**WHAT TO WORK ON**
Extract every line below that contains the word "scene".

*-*-*

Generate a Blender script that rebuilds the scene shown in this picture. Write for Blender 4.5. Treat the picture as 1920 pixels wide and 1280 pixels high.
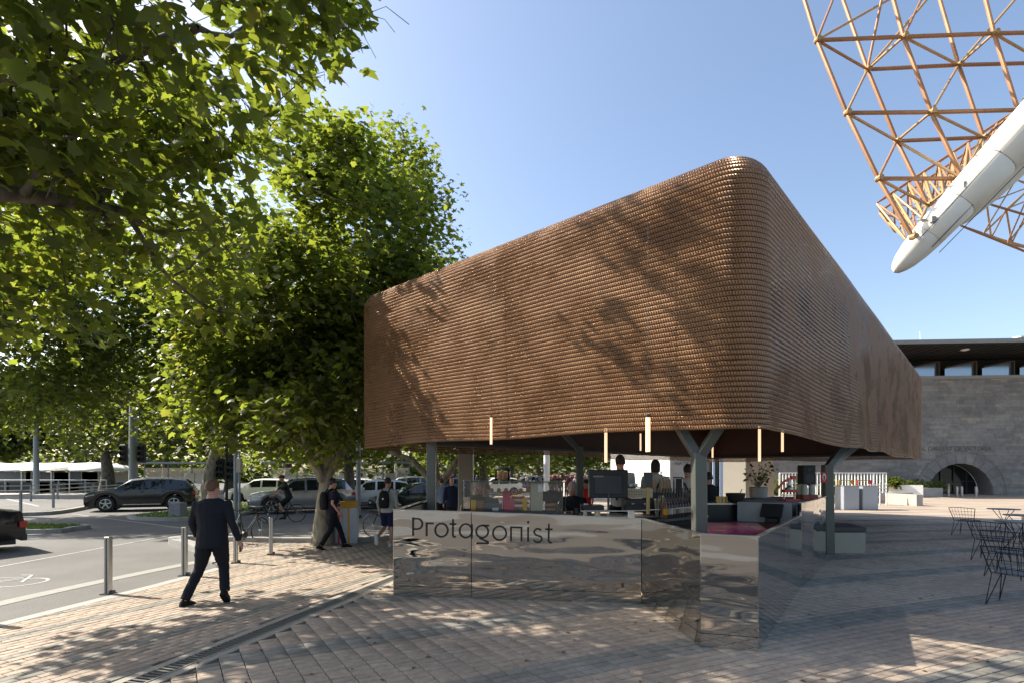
import bpy, bmesh, math, random
import numpy as np
from mathutils import Vector, Matrix, noise
R = math.radians
sc = bpy.context.scene
C = sc.collection
for o in list(bpy.data.objects):
    bpy.data.objects.remove(o)
# ------------------------------------------------------------------ camera, sky, sun, exposure
EYE, HOR, F = 1.9, 885.0, 1000.0
cam = bpy.data.cameras.new('camera'); cam_o = bpy.data.objects.new('camera', cam); C.objects.link(cam_o)
cam_o.location = (0, 0, EYE); cam_o.rotation_euler = (R(90), 0, 0)
cam.sensor_width = 36; cam.lens = 18.75; cam.shift_y = (HOR-640)/1920
cam.clip_start = .05; cam.clip_end = 2000
sc.camera = cam_o
SUN_AZ = Vector((-.955, .297)); SUN_EL = R(41)
W = bpy.data.worlds.new('World'); sc.world = W; W.use_nodes = True
wn = W.node_tree; wn.nodes.clear()
wo = wn.nodes.new('ShaderNodeOutputWorld'); wb = wn.nodes.new('ShaderNodeBackground'); ws = wn.nodes.new('ShaderNodeTexSky')
ws.sky_type = 'NISHITA'; ws.sun_disc = False
ws.sun_elevation = SUN_EL; ws.sun_rotation = math.atan2(SUN_AZ.x, SUN_AZ.y)
ws.air_density = 1.0; ws.dust_density = 2.0; ws.ozone_density = .5
wb.inputs['Strength'].default_value = .122
wn.links.new(ws.outputs[0], wb.inputs[0]); wn.links.new(wb.outputs[0], wo.inputs[0])
sun = bpy.data.lights.new('sun', 'SUN'); sun.energy = 5.0; sun.angle = R(.53); sun.color = (1, .93, .82)
sun_o = bpy.data.objects.new('sun', sun); C.objects.link(sun_o)
sd = Vector((SUN_AZ.x*math.cos(SUN_EL), SUN_AZ.y*math.cos(SUN_EL), math.sin(SUN_EL))).normalized()
sun_o.rotation_euler = sd.to_track_quat('Z', 'Y').to_euler(); sun_o.location = (-20, 10, 30)
sc.view_settings.view_transform = 'Standard'; sc.view_settings.look = 'None'
sc.view_settings.gamma = 1; sc.view_settings.use_curve_mapping = False
sc.view_settings.exposure = 1.12
sc.cycles.transparent_max_bounces = 24; sc.cycles.max_bounces = 8; sc.cycles.diffuse_bounces = 3
sc.cycles.glossy_bounces = 4; sc.cycles.transmission_bounces = 6
sc.cycles.sample_clamp_indirect = 6

def P(u, v, d): return Vector(((u-960)/F*d, d, EYE+(HOR-v)/F*d))
def G(u, v, z=0.0):
    d = (EYE-z)*F/(v-HOR); return Vector(((u-960)/F*d, d, z))
# ------------------------------------------------------------------ materials
def nt(name):
    m = bpy.data.materials.new(name); m.use_nodes = True
    return m, m.node_tree, m.node_tree.nodes['Principled BSDF']
def N(t, kind, **kw):
    n = t.nodes.new('ShaderNode'+kind)
    for k, v in kw.items():
        if k in n.inputs: n.inputs[k].default_value = v
        else: setattr(n, k, v)
    return n
def mat(name, col, rough=.6, metal=0, var=.12, scale=8, bump=.0, bscale=60, emit=None, estr=0, spec=.5, coat=0, alpha=1, trans=0):
    """principled with noise-varied colour and optional fine bump"""
    m, t, b = nt(name)
    b.inputs['Roughness'].default_value = rough; b.inputs['Metallic'].default_value = metal
    b.inputs['Specular IOR Level'].default_value = spec
    b.inputs['Coat Weight'].default_value = coat
    b.inputs['Transmission Weight'].default_value = trans
    tc = N(t, 'TexCoord'); nz = N(t, 'TexNoise', Scale=scale, Detail=5)
    t.links.new(tc.outputs['Object'], nz.inputs['Vector'])
    mx = N(t, 'Mix', data_type='RGBA')
    mx.inputs[6].default_value = (*[c*(1-var) for c in col], 1)
    mx.inputs[7].default_value = (*[min(1, c*(1+var)) for c in col], 1)
    t.links.new(nz.outputs['Fac'], mx.inputs[0]); t.links.new(mx.outputs[2], b.inputs['Base Color'])
    if bump:
        n2 = N(t, 'TexNoise', Scale=bscale, Detail=4); bp = N(t, 'Bump', Strength=bump, Distance=.01)
        t.links.new(tc.outputs['Object'], n2.inputs['Vector'])
        t.links.new(n2.outputs['Fac'], bp.inputs['Height']); t.links.new(bp.outputs[0], b.inputs['Normal'])
    if emit:
        b.inputs['Emission Color'].default_value = (*emit, 1); b.inputs['Emission Strength'].default_value = estr
    return m
def ramp(t, stops):
    r = N(t, 'ValToRGB'); e = r.color_ramp.elements
    while len(e) < len(stops): e.new(.5)
    for i, (p, c) in enumerate(stops): e[i].position = p; e[i].color = (*c, 1)
    return r
def island_mat(name, stops, rough=.8, nscale=14, namt=.35, bump=.4, bscale=90, stain=None):
    """colour picked per loose piece (island + object random), broken up by noise"""
    m, t, b = nt(name); b.inputs['Roughness'].default_value = rough
    g = N(t, 'NewGeometry'); oi = N(t, 'ObjectInfo')
    a = N(t, 'Math', operation='ADD'); fr = N(t, 'Math', operation='FRACT')
    t.links.new(g.outputs['Random Per Island'], a.inputs[0]); t.links.new(oi.outputs['Random'], a.inputs[1]); t.links.new(a.outputs[0], fr.inputs[0])
    r = ramp(t, stops); t.links.new(fr.outputs[0], r.inputs[0])
    nz = N(t, 'TexNoise', Scale=nscale, Detail=6, Roughness=.65); t.links.new(g.outputs['Position'], nz.inputs['Vector'])
    mr = N(t, 'MapRange'); mr.inputs['From Min'].default_value = .3; mr.inputs['From Max'].default_value = .7
    mr.inputs['To Min'].default_value = 1-namt; mr.inputs['To Max'].default_value = 1+namt*.5
    t.links.new(nz.outputs['Fac'], mr.inputs['Value'])
    big = N(t, 'TexNoise', Scale=.55, Detail=5, Roughness=.6); t.links.new(g.outputs['Position'], big.inputs['Vector'])
    mb = N(t, 'MapRange'); mb.inputs['From Min'].default_value = .35; mb.inputs['From Max'].default_value = .65
    mb.inputs['To Min'].default_value = .74; mb.inputs['To Max'].default_value = 1.06
    t.links.new(big.outputs['Fac'], mb.inputs['Value'])
    mm = N(t, 'Math', operation='MULTIPLY'); t.links.new(mr.outputs[0], mm.inputs[0]); t.links.new(mb.outputs[0], mm.inputs[1])
    vs = N(t, 'VectorMath', operation='SCALE'); t.links.new(r.outputs[0], vs.inputs[0]); t.links.new(mm.outputs[0], vs.inputs['Scale'])
    t.links.new(vs.outputs[0], b.inputs['Base Color'])
    n2 = N(t, 'TexNoise', Scale=bscale, Detail=4); bp = N(t, 'Bump', Strength=bump, Distance=.004)
    t.links.new(g.outputs['Position'], n2.inputs['Vector']); t.links.new(n2.outputs['Fac'], bp.inputs['Height']); t.links.new(bp.outputs[0], b.inputs['Normal'])
    return m
def leaf_mat(name, stops, trans, tw=.5):
    m, t, b = nt(name)
    g = N(t, 'NewGeometry'); oi = N(t, 'ObjectInfo')
    a = N(t, 'Math', operation='ADD'); fr = N(t, 'Math', operation='FRACT')
    t.links.new(g.outputs['Random Per Island'], a.inputs[0]); t.links.new(oi.outputs['Random'], a.inputs[1]); t.links.new(a.outputs[0], fr.inputs[0])
    r = ramp(t, stops); t.links.new(fr.outputs[0], r.inputs[0]); t.links.new(r.outputs[0], b.inputs['Base Color'])
    b.inputs['Roughness'].default_value = .45; b.inputs['Specular IOR Level'].default_value = .45
    tl = N(t, 'BsdfTranslucent'); mc = N(t, 'VectorMath', operation='MULTIPLY'); mc.inputs[1].default_value = trans
    t.links.new(r.outputs[0], mc.inputs[0]); t.links.new(mc.outputs[0], tl.inputs[0])
    mx = N(t, 'MixShader'); mx.inputs[0].default_value = tw
    t.links.new(b.outputs[0], mx.inputs[1]); t.links.new(tl.outputs[0], mx.inputs[2])
    t.links.new(mx.outputs[0], t.nodes['Material Output'].inputs[0])
    return m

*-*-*

**TASK RESPONSE**
Generate a Blender script that rebuilds the scene shown in this picture. Write for Blender 4.5. Treat the picture as 1920 pixels wide and 1280 pixels high.
sc = bpy.context.scene